We have already held that the power of any taxation is subject to authorization and control by the Parliament and that this power shall be regulated by an Act of the Parliament: see s. 209 (1) of the Constitution. Income tax is imposed by the Income Tax Act. There is no provision in that legislation which prohibits the same income from other kinds of tax. The question of sales and services tax has been expressly allowed to be imposed by the Commission under s. 37 (1) (g) and s. 38 (a) of 1990 Act. An examination of the true nature of goods and services tax under the 1994 Law reveals that in effect these taxes are an indirect taxation on the same income which is already the subject of tax under the Income Tax Act. A person who is selling goods gets income. This income is subject to income tax. This same income is made subject to the goods and services tax. If we take a sole lawyer practitioner, all legal fees earned by the lawyer is income subject to income tax but the same income is also made subject to the services tax under the 1994 Law. Such an examination of the 1994 Law clearly shows that the National Parliament through the 1990 Act authorised certain kinds of income which is already subject to the Income Tax Act is also made subject to the goods and services tax. We find that the National Parliament through the Income Tax Act and the 1990 Act authorised certain kinds of income to be subject to more than one tax. We have not found any legislation nor has any such legislation been drawn to our attention which prohibits double taxation as discussed in this case. We find that the National Court fell into error in this regard.

The trial judge then considered whether rental of a property is a service which is capable of being sold and whether it is a service capable of being transferred to the recipient. These questions arise out of the interpretation of the scheme set out in the 1994 Law. The definition of “seller”, in so far as it is relevant to services tax, is defined at law as “in relation to the sale of taxable services means the person selling the services”. Service tax may be imposed at the “point of sale”. Taxable services is described in s. 4 of the 1994 Law:

“Subject to this Law, all services sold in the National Capital District by persons in the ordinary course of business, not being services under a contract of employment, are taxable services.” (emphasis added).

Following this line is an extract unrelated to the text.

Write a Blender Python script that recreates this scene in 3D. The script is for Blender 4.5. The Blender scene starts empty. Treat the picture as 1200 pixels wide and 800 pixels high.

It is clear from the scheme set out under this Law that a service which is made subject to the services tax is capable of being sold. A reference to Sch 2 (2) of the 1994 Law gives some indication of the nature of these services such as services provided by accountants, lawyers and other professionals. The question is whether rental of accommodation to tenants is a service which is capable of being sold in the same sense.

With respect we find ourselves unable to agree with the decision of the trial judge. We find that a landlord who has property and is renting it to others in return for money is selling a service. To be precise, the service which passes to the recipient is the possession and use of accommodation for a period of time. This service is no different in nature to the services provided by hotels, motels, inns and resorts: see Sch. 2 (2) (m) of the 1994 Law. The same may be said of car-hire services: see Sch. 2 (2) (u) of 1994 Law. No property passes nor title is transferred to the occupier or the hirer. Nevertheless, they provide a service and these are services sold in the ordinary course of business: see s. 4 of 1994 Law.

In the result we would allow the appeal and quash the decision of the trial judge. We would order that the respondent pays the appellant’s costs of and incidental to this appeal and of the proceedings below.